Posted on November 19, 2019

The Attack on Asian-Americans

William McGurn, The Wall Street Journal, November 18, 2019

Thomas Jefferson School Science Bowl

Michael Zhang, holding the trophy, Paul Yang and Sumanth Ravipati of Thomas Jefferson High School for Science & Technology win the National Science Bowl championship Competition at the National 4-H Center in Chevy Chase, Md (Credit Image: The Washington Times / ZUMAPRESS.com)

Asian-Americans have finally made it in America. How do we know? Not from their wealth or educational achievements, but from the way progressives now target those in the community who believe people shouldn’t be judged by skin color. For in so doing, these Asian-Americans have exposed a growing fault line in affirmative-action orthodoxy.
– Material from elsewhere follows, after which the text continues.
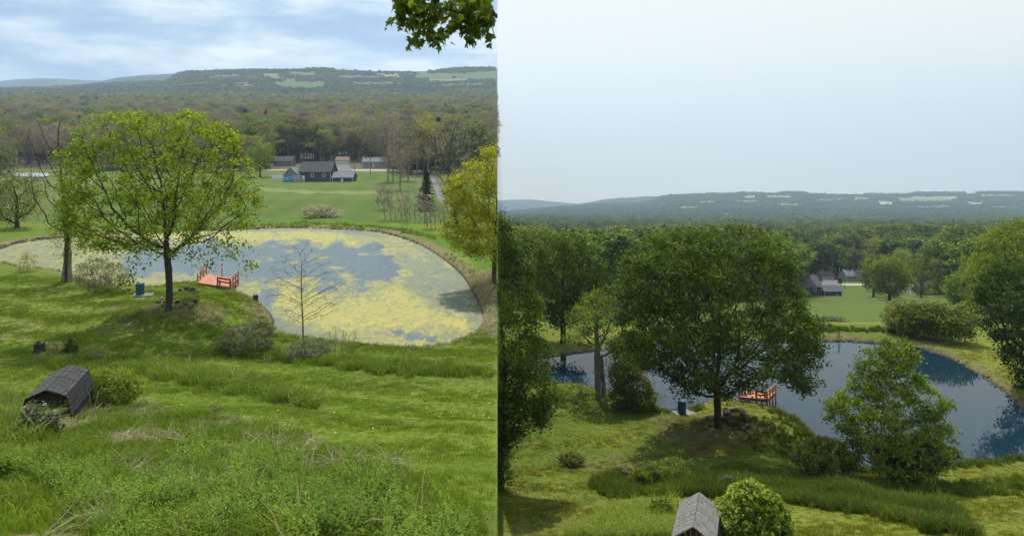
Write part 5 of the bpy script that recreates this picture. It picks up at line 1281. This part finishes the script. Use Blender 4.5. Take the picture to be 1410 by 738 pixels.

The most recent occasion for progressive grievance comes courtesy of the state of Washington. There, Asian-Americans proved instrumental in killing a law that would have overturned a two-decade-old ban on racial preferences in public education, employment and contracting. To do this, Asian-Americans successfully rallied to force the law onto the ballot—and then defeated it.

{snip}

The ballot referendum in Washington isn’t the first time Asian-Americans have rebelled against an attempt to sneak racial discrimination back into the law. Five years ago, when California considered a law that would have reversed its own ban on racial preferences, a backlash by the Asian-American community forced three Asian-American Democrats who had voted yes in the state Senate to switch sides—dooming the measure. In New York, Asian-Americans are now battling Mayor Bill de Blasio’s bid to increase the number of African-American and Latino kids at the city’s specialized high schools—at the expense of Asian-American children. Meanwhile, a high-profile lawsuit brought against Harvard for its race-based admissions preferences is likely to end up before the Supreme Court.

{snip}

Comedian Hasan Minhaj closed out his 2018 Netflix special by calling the Asian-Americans suing Harvard “the worst kind” of Americans. Playwright Young Jean Lee wrote an op-ed in the New York Times calling the Harvard lawsuit “a cynical manipulation that urges Asian-Americans to sell out other people of color.” In the Nation, Claire Jean Kim says that what we are seeing is “nascent, conservative Chinese immigrant nationalism” combining with “an older, conservative white nationalism” to inflame anti-affirmative-action politics.

{snip}

Meanwhile Asian-American leaders who contend that affirmative action is doing their community no favors find themselves denounced as sellouts. Wai Wah Chin, president of the Chinese American Citizens Alliance of Greater New York, says this is no different from how blacks and Latinos who also dissent from the progressive party line on race have been treated.

“For many Asian-Americans who mobilized against the Washington ballot initiative,” she says, “it was their first participation in American politics. In the 19th century we had the Chinese Exclusion Acts. In the 21st, we are fighting a modern Asian Exclusion Act.”